McCabe was the Assistant Director in Charge of the FBI’s Washington Field Office, but he soon ascended to Deputy Director of the FBI under Comey, where the Justice Department's Inspector General said he “had an active role in the supervision of the Midyear [Clinton emails] investigation, and oversight of the Clinton Foundation investigation, until he recused himself from these investigations on November 1, 2016” — just days before the election. By that time, most political fallout against Hillary Clinton from the FBI's probes had been neutralized.
Inspector General Horowitz noted that his investigation “found that McCabe did not fully comply with this recusal in a few instances related to the Clinton Foundation investigation.”
No matter where agents turned to get support to investigate Clinton's alleged corruption, they were thwarted, both timelines show.
Three offices investigate, and three get sqaushed
The shorter timeline stated that, in July or August 2015, an FBI supervisory special agent at the Washington Field Office “had a brief discussion” with a member of the U.S. Attorney’s Office for the District of Columbia “regarding the Clinton Foundation allegations” which had been focused on by the book Clinton Cash by Peter Schweizer.
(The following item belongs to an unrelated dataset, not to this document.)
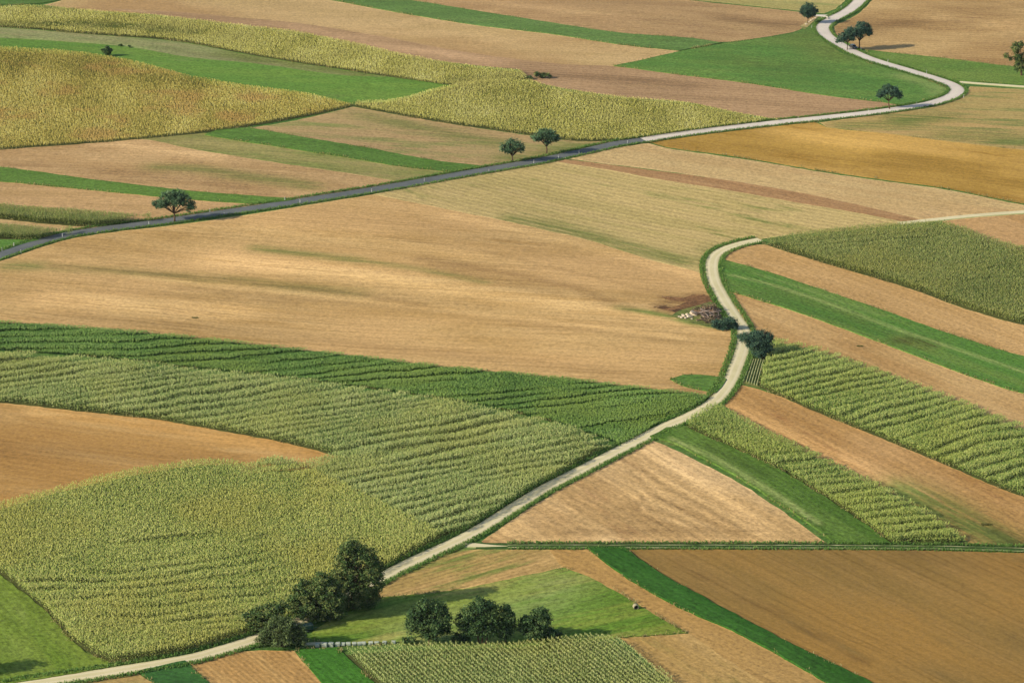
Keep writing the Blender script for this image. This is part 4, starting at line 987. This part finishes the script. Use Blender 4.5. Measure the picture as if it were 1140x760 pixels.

At the time, an investigator whose name remains redacted “was in the process of attempting to predicate an investigation based on the allegations.”
The longer timeline revealed that — on January 21, 2016 — then-FBI Executive Assistant Director Randall Coleman held a meeting “to discuss the opening of the Clinton Foundation investigation” and that “Coleman authorized all three field offices to open investigations but to not take any investigative steps until the matter was discussed with DOJ.”